Enthusiasts for local history will be interested to know that this fascinating location is to become much more accessible. Ards and North Down Borough Council have ambitious plans to develop a country park, with finance being drawn from the Belfast City Region Deal. I have represented the Society at two meetings to discuss the possibilities.

Lead was first discovered on the Ballyleidy (now Clandeboye) estate in the late 18th century. A century later, it was a descendant of Baron Dufferin, the First Marquis of Dufferin and Ava, who ended mining by buying the leases, owing, it is said, to his abhorrence of such industrial activity so close to his residence.

The mines heyday was the 1860s when they were the most productive such mines in Ireland. A small amount of copper ore was also raised. Many of the miners came from Cornwall or the Isle of Man and worked in unimaginably grim conditions, the seams being worked after a descent of many hundreds of feet down wooden ladders. The ore was taken to Bangor harbour and shipped to smelters on the River Dee estuary downstream from Chester. Coal for the steam engines was supplied by Robert Neill of Bangor.

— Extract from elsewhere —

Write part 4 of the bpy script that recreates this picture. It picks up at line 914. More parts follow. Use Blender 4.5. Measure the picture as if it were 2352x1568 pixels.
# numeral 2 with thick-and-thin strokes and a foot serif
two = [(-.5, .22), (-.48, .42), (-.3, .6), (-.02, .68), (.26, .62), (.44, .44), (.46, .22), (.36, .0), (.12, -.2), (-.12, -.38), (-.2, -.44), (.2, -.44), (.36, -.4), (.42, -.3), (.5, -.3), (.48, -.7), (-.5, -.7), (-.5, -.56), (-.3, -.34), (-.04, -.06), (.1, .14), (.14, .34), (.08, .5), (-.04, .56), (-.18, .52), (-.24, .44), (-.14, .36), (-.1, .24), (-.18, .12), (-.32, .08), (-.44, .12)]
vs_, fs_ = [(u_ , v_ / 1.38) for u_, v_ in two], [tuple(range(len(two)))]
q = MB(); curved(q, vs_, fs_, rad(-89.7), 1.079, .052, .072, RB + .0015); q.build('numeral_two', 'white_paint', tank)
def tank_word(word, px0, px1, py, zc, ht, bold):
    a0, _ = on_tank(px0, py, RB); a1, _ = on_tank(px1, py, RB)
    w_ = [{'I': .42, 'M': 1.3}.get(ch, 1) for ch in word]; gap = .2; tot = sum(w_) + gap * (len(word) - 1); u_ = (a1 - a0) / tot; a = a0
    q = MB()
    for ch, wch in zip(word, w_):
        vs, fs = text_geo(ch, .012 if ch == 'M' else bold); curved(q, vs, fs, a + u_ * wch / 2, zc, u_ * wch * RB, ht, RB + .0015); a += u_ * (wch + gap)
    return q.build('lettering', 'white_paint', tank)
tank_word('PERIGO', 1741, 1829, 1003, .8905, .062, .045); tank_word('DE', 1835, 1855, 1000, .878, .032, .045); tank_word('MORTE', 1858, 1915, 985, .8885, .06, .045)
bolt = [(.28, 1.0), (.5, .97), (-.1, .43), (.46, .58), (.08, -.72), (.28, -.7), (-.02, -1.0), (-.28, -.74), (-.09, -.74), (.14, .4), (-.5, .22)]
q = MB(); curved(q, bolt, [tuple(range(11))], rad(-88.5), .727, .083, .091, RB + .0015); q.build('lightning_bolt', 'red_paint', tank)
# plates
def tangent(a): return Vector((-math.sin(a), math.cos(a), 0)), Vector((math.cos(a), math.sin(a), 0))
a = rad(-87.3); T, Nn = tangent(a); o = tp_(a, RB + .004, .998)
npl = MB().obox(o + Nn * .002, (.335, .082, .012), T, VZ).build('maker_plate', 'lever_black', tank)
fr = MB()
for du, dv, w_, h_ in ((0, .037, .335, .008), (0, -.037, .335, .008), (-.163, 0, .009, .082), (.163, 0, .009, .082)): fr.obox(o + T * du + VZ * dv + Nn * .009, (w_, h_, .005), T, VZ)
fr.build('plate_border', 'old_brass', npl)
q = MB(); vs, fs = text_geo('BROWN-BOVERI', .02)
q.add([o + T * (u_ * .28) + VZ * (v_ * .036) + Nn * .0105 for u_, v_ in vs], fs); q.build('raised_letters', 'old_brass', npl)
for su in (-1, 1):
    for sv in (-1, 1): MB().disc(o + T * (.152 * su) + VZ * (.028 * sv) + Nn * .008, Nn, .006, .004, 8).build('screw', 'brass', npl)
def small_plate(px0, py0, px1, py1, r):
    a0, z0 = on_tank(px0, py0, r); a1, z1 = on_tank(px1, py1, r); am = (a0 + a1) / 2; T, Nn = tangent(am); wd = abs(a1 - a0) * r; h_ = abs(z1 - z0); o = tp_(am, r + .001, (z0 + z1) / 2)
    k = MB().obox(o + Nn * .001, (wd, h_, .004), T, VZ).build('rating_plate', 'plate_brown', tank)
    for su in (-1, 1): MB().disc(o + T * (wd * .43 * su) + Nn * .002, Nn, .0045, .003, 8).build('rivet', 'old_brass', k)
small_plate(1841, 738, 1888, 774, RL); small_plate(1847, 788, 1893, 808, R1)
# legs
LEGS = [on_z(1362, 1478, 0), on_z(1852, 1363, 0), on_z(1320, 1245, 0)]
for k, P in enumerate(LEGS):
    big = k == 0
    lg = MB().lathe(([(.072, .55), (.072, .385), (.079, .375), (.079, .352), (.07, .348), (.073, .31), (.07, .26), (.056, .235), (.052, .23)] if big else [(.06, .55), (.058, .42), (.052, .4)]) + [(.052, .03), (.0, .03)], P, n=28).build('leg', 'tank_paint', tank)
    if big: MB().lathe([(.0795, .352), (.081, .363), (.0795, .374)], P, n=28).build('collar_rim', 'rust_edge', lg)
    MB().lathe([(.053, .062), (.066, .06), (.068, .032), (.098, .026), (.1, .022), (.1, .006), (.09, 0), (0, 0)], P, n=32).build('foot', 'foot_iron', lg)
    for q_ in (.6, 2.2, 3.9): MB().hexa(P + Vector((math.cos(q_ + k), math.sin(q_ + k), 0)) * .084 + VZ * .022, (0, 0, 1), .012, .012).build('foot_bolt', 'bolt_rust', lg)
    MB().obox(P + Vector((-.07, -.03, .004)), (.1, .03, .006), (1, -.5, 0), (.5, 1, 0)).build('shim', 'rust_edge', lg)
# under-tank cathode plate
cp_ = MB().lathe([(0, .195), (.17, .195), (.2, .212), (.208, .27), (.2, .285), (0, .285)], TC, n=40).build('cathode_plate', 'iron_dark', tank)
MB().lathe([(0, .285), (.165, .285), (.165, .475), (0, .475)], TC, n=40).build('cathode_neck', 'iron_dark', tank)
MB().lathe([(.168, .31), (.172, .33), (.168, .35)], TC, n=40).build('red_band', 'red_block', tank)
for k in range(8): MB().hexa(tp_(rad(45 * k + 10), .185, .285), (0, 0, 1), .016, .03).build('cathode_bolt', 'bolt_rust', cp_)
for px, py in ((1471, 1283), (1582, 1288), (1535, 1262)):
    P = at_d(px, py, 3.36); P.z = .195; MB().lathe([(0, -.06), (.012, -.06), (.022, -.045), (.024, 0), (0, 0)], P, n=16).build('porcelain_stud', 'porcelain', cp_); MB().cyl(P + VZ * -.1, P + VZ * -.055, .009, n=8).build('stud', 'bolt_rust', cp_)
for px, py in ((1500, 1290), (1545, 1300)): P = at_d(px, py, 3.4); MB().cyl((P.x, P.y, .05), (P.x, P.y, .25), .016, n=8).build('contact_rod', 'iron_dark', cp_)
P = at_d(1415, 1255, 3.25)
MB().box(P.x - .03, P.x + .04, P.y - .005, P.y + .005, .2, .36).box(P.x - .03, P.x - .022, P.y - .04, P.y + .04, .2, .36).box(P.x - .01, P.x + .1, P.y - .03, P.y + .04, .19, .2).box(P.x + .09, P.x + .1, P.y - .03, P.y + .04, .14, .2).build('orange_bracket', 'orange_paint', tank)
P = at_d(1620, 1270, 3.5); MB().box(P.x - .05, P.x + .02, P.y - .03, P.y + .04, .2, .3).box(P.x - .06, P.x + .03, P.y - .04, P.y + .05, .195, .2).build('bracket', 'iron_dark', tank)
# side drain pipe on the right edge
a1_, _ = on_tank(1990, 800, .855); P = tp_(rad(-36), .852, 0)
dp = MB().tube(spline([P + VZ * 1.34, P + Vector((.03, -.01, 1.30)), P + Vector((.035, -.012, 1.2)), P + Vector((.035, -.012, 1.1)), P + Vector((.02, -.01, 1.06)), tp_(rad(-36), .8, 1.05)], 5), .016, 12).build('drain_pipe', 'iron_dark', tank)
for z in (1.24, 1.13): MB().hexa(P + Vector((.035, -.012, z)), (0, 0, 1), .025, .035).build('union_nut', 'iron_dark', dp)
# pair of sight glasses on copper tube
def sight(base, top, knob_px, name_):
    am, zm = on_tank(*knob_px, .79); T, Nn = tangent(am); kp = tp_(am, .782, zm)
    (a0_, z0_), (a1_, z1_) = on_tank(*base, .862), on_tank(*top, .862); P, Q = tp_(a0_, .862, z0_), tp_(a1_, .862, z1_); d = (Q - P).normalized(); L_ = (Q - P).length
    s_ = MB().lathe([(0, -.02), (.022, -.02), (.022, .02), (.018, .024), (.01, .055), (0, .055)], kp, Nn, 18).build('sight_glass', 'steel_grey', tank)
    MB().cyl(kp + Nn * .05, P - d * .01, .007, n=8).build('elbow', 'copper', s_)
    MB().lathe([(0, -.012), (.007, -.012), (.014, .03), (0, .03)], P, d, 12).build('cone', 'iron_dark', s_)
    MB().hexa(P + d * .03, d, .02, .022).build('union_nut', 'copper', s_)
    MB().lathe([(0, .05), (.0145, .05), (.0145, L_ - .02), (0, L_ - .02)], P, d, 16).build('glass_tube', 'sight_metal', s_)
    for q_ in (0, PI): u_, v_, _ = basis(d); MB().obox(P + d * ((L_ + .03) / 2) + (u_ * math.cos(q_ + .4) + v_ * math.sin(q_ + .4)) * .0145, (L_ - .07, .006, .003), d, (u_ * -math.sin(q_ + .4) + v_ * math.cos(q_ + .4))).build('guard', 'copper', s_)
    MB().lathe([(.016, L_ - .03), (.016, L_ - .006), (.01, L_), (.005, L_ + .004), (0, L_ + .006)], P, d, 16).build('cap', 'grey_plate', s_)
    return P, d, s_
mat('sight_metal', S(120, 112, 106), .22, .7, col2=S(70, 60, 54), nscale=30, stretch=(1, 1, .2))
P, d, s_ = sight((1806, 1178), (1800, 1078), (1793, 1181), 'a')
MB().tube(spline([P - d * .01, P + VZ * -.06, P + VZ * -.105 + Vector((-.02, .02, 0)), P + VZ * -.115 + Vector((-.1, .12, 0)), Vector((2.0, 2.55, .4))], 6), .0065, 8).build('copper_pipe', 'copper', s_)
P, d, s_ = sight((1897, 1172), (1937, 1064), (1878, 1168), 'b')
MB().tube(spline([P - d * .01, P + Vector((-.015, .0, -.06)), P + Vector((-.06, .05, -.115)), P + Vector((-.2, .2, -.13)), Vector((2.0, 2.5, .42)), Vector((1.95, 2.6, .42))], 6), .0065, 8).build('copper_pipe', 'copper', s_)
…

The lake looking towards Clandeboye golf course

Some striking evidence remains, most notably the lake (above) supplying water for washing the ore, the nearby windmill (below, right) for crushing it and two brick chimneys, all that remains of the large structures which housed the Cornish beam engines that pumped water out of the pits.

Several of these can still be traced, fenced off. However I clearly remember going as a schoolboy to have great fun hurling stones down completely open shafts! I also recall a row of small cottages which were lived in, a much larger derelict house (the mine manager's?) which was visible from the main road, and the intact north engine house (below, left), which seems to have collapsed perhaps 40 years ago.

The windmill
Chimney of the collapsed north engine house

The mines can be reached via a delightful 20 – minute walk from Clandeboye Golf clubhouse, a right of way which likely was the route the miners residing in Conlig took, or a shorter walk uphill from the Somme Museum.

I will keep this site updated on progress of the plans!